I'm trying to simplify a win/loss simulation. The situation is as follows:
Let's say there are two players A and B where:
- When A goes into a battle, it's probability of a win is 0.1 (10%)
- When B goes into a battle, it's probability of a win is 0.2 (20%)
Note 1 : The win probability is invariant to the opponent.
Note 2 : There are no draws, though there could be in a future enhancement, for now trying to keep things simple.
Note 3 : There are other players in the game each with their own probabilities.
If A and B were to battle each other I need to determine who will win.
Currently what I'm doing is sampling 2 different Bernoulli distributions, one for A (with $P_a = 0.1$) and one for B (with $P_b = 0.2$)
I sample each of the distributions until only one of them returns success. That player is the winner of the battle, the other player will have lost.
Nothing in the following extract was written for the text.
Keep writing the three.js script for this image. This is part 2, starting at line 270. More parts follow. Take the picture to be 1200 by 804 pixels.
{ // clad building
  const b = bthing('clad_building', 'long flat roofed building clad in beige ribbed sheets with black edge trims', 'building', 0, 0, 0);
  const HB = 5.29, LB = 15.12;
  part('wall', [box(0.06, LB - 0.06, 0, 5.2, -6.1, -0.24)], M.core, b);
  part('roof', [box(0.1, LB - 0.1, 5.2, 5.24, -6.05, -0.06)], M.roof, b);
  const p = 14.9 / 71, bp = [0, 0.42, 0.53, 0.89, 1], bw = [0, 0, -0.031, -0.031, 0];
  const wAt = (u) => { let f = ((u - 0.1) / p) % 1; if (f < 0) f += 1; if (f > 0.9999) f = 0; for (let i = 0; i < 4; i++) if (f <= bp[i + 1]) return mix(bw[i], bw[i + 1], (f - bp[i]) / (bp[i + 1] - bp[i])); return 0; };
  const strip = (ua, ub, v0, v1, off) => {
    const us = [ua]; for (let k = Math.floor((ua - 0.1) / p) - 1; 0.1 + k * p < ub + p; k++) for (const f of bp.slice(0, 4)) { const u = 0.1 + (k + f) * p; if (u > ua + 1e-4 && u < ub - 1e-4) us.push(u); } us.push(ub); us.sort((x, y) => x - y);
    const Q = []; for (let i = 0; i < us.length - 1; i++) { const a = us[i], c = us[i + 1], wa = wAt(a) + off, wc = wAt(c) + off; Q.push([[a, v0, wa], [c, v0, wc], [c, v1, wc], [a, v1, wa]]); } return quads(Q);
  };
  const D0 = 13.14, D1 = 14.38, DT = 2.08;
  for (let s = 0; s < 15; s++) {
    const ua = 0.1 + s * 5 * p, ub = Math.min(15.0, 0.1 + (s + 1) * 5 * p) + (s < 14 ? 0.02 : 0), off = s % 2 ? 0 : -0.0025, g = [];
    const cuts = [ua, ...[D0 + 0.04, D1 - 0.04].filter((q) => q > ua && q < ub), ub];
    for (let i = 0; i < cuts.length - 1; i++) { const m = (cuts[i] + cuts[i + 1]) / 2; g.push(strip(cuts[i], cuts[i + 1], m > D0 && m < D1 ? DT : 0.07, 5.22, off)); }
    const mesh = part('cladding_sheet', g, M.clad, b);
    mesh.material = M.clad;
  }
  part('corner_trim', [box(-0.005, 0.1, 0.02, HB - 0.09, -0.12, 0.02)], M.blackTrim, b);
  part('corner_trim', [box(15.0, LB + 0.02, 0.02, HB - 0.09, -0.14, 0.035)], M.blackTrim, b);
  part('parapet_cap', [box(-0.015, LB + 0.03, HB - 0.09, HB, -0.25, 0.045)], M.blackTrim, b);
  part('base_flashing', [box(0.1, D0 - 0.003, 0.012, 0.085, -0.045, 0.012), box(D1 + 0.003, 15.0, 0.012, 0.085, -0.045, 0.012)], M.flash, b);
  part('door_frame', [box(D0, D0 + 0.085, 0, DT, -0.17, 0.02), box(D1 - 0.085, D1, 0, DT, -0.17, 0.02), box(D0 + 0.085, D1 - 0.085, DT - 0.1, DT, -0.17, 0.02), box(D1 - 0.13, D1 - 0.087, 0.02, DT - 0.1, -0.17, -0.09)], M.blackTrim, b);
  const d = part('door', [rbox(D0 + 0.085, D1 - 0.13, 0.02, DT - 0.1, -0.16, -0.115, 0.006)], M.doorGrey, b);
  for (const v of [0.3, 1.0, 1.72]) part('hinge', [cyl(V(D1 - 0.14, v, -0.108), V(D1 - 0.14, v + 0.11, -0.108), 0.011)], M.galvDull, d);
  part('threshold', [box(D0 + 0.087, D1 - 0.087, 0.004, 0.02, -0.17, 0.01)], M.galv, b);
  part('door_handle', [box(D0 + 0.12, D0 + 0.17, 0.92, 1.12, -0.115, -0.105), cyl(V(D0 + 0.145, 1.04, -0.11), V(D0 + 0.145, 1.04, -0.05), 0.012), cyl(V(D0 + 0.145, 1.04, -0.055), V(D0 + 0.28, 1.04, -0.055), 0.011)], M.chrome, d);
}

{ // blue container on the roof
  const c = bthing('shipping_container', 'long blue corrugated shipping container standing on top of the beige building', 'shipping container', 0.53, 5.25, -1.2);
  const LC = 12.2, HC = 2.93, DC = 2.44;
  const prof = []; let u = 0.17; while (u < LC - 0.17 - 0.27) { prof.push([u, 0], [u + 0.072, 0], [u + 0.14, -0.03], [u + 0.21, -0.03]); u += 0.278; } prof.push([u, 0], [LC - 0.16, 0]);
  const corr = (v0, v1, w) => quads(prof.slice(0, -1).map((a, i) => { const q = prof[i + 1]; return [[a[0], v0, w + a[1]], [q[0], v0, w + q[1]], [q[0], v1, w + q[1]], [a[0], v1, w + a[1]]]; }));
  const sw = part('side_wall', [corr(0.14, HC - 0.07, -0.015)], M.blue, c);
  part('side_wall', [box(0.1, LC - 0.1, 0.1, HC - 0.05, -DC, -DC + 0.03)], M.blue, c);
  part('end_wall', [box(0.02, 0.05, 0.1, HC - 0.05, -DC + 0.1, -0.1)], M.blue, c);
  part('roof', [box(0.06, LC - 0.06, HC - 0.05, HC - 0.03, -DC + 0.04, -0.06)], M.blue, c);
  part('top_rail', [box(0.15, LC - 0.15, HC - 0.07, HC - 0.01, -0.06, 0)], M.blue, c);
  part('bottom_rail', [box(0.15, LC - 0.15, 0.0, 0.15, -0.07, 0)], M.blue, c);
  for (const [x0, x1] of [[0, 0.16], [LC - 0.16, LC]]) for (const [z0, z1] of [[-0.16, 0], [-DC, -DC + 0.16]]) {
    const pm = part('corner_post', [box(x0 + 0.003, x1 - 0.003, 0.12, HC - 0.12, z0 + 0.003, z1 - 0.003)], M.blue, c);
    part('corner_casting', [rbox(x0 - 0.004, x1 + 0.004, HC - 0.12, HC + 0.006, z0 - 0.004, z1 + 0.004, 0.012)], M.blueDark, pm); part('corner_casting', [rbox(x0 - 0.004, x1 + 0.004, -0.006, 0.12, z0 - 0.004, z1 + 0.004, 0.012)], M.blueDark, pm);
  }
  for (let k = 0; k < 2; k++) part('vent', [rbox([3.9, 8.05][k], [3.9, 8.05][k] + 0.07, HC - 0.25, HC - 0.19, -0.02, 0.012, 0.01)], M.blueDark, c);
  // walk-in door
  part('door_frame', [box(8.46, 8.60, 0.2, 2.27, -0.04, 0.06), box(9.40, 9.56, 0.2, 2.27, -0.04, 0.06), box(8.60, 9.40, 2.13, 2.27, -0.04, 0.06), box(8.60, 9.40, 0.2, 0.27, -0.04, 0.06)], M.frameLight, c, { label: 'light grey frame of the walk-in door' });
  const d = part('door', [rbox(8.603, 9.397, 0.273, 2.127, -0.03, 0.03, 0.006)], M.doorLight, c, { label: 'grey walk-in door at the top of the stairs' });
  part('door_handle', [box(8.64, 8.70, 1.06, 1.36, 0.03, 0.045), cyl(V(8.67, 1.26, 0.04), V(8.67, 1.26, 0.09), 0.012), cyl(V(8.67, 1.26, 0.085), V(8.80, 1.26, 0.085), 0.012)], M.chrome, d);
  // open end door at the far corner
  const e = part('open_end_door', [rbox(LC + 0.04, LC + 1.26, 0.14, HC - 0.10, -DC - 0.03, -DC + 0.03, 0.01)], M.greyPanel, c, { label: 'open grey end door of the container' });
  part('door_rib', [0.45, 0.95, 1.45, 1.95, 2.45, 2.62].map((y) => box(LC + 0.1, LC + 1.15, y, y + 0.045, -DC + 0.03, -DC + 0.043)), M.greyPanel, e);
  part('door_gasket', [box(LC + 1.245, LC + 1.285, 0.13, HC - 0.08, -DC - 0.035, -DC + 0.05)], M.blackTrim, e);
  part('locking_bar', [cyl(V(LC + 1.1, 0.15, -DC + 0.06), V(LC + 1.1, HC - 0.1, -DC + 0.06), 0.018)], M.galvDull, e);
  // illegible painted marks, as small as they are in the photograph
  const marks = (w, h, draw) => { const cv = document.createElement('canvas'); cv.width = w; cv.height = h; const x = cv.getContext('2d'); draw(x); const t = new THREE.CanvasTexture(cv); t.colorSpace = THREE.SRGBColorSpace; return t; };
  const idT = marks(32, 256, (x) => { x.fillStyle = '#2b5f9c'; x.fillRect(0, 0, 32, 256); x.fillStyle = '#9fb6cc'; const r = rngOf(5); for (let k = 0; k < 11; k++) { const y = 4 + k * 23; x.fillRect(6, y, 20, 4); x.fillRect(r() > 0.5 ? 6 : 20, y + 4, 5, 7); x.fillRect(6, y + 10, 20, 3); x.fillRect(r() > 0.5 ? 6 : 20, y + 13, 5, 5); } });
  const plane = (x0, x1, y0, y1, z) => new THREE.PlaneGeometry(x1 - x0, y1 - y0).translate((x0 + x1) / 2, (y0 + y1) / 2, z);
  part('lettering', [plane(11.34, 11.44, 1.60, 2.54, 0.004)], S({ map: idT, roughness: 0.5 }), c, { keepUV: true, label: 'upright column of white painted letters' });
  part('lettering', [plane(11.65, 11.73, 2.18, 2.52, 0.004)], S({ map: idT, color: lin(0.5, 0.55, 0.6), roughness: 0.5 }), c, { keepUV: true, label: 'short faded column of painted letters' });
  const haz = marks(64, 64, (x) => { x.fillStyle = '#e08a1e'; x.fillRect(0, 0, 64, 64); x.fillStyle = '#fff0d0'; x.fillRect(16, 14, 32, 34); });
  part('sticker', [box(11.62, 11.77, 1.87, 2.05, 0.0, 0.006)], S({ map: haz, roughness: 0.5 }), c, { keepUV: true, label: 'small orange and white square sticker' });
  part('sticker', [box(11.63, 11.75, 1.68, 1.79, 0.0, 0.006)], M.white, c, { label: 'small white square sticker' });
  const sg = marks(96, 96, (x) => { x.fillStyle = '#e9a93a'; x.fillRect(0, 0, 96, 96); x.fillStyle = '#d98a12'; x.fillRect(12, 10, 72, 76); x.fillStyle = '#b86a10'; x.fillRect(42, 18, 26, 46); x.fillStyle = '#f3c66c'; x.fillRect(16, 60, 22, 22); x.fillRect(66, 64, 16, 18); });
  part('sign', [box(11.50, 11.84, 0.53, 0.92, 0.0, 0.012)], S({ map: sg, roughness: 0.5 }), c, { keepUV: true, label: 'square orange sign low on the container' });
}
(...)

The following is pseudo code of the process:
while (true)
{
bool win_a = bernoulli(pr_a);
bool win_b = bernoulli(pr_b);
if (win_a == win_b) // either both won or both lost
continue;
if (win_a)
return "A won";
else
return "B won";
}
The problem with the above approach is that even though it will eventually determine a winner, it may end-up looping for a long time before it does.
I was wondering if there's a mathematically valid way of combining the above probabilities into a singular Bernoulli trial such that $Pr(A_{winning})= k$ and $Pr(B_{winning}) = 1 - k$ for some particular k.
My current thinking is that $k = \frac{P_a}{(P_a + P_b)}$ but I'm not sure if it is correct or how to reason about it correctness.